The battle of the sexes is well expressed in her conversation with Parolles about virginity. He begins it with, "Are you meditating on virginity?" She says "ay," and then, "Man is enemy to virginity; how may we barricado it against him?" She asks him how to make warlike resistance. Of course, this is a game. We have seen no man assailing her for her virginity. Instead, she seeks to determine herself who will have her virginity, and she certainly doesn't want barricading against the man she desires. Bertram will be the one barricading himself against her.
"Bless our poor virginity from underminers and blowers-up! Is there no military policy how virgins might blow up men?" And yet she will blow up Bertram...by trumping his arrogant distance, but by losing her virginity, not preserving it.
Both Parolles and Helena have their metaphors for virginity, which express their beliefs about women. Parolles: "Your date is better in your pie and your porridge than in your cheek; and your virginity, your old virginity, is like one of our French withered pears: it looks ill, it eats drily."

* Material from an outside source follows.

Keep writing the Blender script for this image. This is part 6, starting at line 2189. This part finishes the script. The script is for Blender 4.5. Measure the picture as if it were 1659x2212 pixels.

To Parolles, a woman is an aging commodity to be consumed.
Photographs: The Virginity of Parolles
He urges her to marry before she dries. "Marry, 'tis a withered pear; it was formerly better; marry, yet 'tis a withered pear! Will you anything with it?"
Photographs: Helena's Virginity
For Helena, her virginity is multi-faceted, a gateway to a series of roles that defines a woman as thinking, feeling, acting, and communicating. "There shall your master have a thousand loves, A mother, and a mistress, and a friend, A phoenix, captain, and an enemy, A guide, a goddess, and a sovereign, A counsellor, a traitress, and a dear..." Parolles does not seem to understand that she is speaking of her virginity and what losing it will lead to. He could believe that she is only referring to what Bertram will find at court, and it is possible that she is speaking dually, that she is saying that Bertram might find those people at court, but also in her.
Parolles has not registered her claims. "Little Helen, farewell" he says, "if I can remember thee, I will think of thee at court." He underestimates her, and she returns this condescension and insult by a false compliment. "Monsieur Parolles, you were born under a charitable star," seemingly acknowledging herself as an object of charity, but then turning the tables by labeling him as under a retrograde Mars, debilitated by cowardice.
"I am so full of businesses I cannot answer thee acutely," Parolles says, again dismissing her importance. His busyness overshadows her. Parolles can be seen as a more gross Bertram. Parolles has neither Bertram's physical appeal, or his status, or his youth, but he has Bertram's condescension towards Helena, and his blindness towards her virtues and possibilities. And he is Bertram's companion. He "goes with him," as Helena says, and is therefore an expression of Bertram's choices. He is an aspect of Bertram.
When Helena says of Parolles, "One that goes with him. I love him for his sake; And yet I know him a notorious liar, Think him a great way fool, solely a coward. Yet these fixed evils sit so fit in him That they take place when virtue's steely bones Looks bleak i' th' cold wind." We must wonder how much her words express the shortcomings of Bertram.